The Louisville Cardinal

Budget transparency sparks debate at faculty assembly

fac assembly votes on Jarosi's resolution

By Shelby Brown–

Interim Provost Dale Billingsley says fear of further SACS sanctions prompted president Greg Postel to blast an email Feb. 15 about the $48 million shortfall in the current budget. He addressed the Arts and Sciences Faculty Assembly meeting Feb. 24 as they debated budget transparency.

“If we don’t act now to stop the flow of this money, we’re going to be cited for another probation violation that will put us in an even worse state than we already are,” Billingsley said. “We were frightened by what we saw.”

Billingsley said the combination of a new board of trustees demanding fiscal prudence and a SACS letter received Feb. 15 forced the administration to send the email. Although it may have appeared the consultation usually followed in the budget process was circumvented, he said it wasn’t. The budget is far from finalized, he said.

Some voiced concerns about access to information like “budget scenarios” and viewing budget information in real time. Philosophy Chair David Owen said faculty having an active role in budget shaping is key.

“The budget scenarios are always one (model) behind.” Owen said. ” This year I haven’t seen any scenarios.”

Billingsley agreed that U of L is a public university and budget documents should be available to anyone.

“Not even the senior administrators of the university have a constant view of what the state of what the budget is,” Billingsley said. “There is software that will afford us access to that information at will.

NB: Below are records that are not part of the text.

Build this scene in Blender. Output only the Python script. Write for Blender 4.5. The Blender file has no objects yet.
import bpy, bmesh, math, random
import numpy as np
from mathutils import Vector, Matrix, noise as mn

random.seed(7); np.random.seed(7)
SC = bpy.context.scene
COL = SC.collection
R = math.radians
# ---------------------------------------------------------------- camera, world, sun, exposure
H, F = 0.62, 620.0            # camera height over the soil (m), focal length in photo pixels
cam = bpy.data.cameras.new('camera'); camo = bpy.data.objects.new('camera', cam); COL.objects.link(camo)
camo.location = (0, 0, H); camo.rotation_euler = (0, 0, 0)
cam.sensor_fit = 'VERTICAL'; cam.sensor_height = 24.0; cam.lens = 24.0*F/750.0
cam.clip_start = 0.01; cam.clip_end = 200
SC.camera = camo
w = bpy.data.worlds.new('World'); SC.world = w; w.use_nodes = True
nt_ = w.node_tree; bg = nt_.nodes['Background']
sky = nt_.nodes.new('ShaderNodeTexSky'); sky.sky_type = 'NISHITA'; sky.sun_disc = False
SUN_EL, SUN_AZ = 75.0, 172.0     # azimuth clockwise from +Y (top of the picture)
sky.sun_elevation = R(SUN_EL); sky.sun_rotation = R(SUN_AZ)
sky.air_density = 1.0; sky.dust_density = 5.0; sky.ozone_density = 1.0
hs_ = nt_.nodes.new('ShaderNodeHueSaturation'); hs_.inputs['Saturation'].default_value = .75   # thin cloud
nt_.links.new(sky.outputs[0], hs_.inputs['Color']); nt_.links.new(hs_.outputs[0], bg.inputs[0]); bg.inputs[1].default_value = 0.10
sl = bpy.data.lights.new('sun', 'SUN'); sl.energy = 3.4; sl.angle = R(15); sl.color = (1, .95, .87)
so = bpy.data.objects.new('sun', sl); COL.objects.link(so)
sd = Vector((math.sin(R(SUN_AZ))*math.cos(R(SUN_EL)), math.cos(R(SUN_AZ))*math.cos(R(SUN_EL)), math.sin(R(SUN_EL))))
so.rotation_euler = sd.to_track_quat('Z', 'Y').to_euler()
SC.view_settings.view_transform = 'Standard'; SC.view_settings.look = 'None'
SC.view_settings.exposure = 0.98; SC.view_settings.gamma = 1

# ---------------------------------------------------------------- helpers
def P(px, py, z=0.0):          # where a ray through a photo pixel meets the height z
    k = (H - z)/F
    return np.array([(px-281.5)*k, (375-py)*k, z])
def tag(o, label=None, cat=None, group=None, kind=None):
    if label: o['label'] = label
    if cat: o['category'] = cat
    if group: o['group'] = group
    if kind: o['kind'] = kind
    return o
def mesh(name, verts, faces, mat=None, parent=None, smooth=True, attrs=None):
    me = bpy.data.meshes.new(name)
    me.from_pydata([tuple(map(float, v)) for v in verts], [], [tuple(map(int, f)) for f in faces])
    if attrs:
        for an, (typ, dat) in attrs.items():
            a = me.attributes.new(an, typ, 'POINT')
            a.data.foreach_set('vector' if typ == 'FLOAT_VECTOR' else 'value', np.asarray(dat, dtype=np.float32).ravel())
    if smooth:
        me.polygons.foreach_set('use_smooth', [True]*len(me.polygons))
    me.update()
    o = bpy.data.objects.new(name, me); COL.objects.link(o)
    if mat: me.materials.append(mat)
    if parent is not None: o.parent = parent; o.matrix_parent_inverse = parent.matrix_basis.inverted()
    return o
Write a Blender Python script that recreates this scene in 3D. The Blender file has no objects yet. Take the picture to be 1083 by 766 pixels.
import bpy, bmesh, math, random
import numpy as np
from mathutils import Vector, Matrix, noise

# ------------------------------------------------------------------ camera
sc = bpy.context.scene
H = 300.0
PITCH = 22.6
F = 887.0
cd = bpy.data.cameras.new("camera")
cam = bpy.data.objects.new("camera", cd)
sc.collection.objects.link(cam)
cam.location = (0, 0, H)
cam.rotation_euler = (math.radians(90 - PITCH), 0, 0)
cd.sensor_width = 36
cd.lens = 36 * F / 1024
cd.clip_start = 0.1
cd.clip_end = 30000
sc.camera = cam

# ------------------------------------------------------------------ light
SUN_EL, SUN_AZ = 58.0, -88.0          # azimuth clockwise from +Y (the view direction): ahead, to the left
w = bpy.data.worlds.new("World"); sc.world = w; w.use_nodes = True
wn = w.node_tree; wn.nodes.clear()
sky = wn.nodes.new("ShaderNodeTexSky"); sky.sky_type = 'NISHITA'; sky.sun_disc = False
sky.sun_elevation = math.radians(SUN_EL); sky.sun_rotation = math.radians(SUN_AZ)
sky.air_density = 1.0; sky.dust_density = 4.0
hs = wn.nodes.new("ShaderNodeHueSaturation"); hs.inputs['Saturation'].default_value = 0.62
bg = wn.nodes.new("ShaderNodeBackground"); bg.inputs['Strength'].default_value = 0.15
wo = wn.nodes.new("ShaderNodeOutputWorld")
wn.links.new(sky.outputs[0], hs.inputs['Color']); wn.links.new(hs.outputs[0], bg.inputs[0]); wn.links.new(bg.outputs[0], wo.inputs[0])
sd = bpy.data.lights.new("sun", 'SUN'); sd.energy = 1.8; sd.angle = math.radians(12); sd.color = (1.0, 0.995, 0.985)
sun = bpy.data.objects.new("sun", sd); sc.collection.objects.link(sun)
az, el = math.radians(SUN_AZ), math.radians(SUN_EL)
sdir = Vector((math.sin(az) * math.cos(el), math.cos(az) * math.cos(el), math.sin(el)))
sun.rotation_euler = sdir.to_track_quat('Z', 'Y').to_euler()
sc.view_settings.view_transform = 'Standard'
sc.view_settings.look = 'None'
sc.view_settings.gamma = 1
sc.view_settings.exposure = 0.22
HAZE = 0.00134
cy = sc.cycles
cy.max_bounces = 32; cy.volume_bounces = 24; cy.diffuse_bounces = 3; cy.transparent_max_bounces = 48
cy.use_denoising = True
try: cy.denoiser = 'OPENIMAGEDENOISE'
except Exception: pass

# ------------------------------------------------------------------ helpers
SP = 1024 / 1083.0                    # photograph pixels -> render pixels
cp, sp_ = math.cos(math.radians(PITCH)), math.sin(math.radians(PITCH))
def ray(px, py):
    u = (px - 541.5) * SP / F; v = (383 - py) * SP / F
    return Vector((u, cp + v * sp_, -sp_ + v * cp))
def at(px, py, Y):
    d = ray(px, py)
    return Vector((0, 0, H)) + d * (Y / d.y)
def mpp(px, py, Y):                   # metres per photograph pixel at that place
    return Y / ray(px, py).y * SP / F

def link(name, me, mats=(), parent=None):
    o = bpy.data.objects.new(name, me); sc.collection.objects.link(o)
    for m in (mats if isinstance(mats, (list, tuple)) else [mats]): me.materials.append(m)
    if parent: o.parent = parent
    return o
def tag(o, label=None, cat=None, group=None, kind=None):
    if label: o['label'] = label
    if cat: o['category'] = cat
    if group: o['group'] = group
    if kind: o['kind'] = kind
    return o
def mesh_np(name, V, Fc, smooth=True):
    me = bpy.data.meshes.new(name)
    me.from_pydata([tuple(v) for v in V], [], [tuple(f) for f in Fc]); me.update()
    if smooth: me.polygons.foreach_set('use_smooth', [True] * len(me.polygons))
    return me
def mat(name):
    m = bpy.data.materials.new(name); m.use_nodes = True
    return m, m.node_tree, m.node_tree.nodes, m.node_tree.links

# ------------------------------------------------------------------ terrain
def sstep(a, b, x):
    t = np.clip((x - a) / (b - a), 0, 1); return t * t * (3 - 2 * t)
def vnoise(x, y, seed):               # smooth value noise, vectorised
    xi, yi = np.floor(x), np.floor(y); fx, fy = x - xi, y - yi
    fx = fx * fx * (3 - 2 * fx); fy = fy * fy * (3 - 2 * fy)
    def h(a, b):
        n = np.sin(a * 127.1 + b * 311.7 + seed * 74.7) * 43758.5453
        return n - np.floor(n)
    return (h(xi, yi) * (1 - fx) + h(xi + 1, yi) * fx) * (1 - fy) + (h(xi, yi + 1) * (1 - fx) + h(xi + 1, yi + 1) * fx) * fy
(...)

I expect we will be buying that as soon as we can scrape the money together.” 

In an email to U of L faculty and staff, Interim President Greg Postel said he expected to end the 2016-17 year “balanced.” Postel began discussions about developing a more long term strategy for revenue in 2017-18. Postel encouraged ideas from colleagues for ideas to generate revenue.

Professor Susan Jarosi presented two resolutions advocating for budget transparency and the importance of shared academic governance.

“I think the general sentiment is that faculty are very concerned about these issues with the budget, and particularly faculty participation in budget decisions going forward,” Jarosi said.

Some faculty opposed the resolutions. Professor David Schutlz found the motion premature.

“The current administration has barely been in, and they haven’t had the time to react yet. We have faculty senate, that is our voice,” Schultz said. “If you want the administration to consult with every faculty group, they’re never going to have time to move forward to progress.”

Professor Beth Willey cited time constraints like the encroaching deadline to meet the necessary requirements before the budget is presented to the board of trustees and the state.

“We have from now until June 30 to staunch the flow of blood,” Willey said. “I don’t see us having any kind of useful discussion about a budget this complicated and coming to some kind of resolution before June 30. I don’t think this is the time nor the place to ask for this right now.”

A motion sending the resolutions back to a committee for language alterations passed. Both resolutions will be examined again at the March 24 meeting.

Professor Riann Van Zyl and Willey also outlined a five year plan U of L’s Quality Enhancement Plan.

QEP will focus on promoting engagement, reflection and involvement for students who are uncertain about their majors or career paths. Willey and Van Zyl want the program to help retention rates at the university.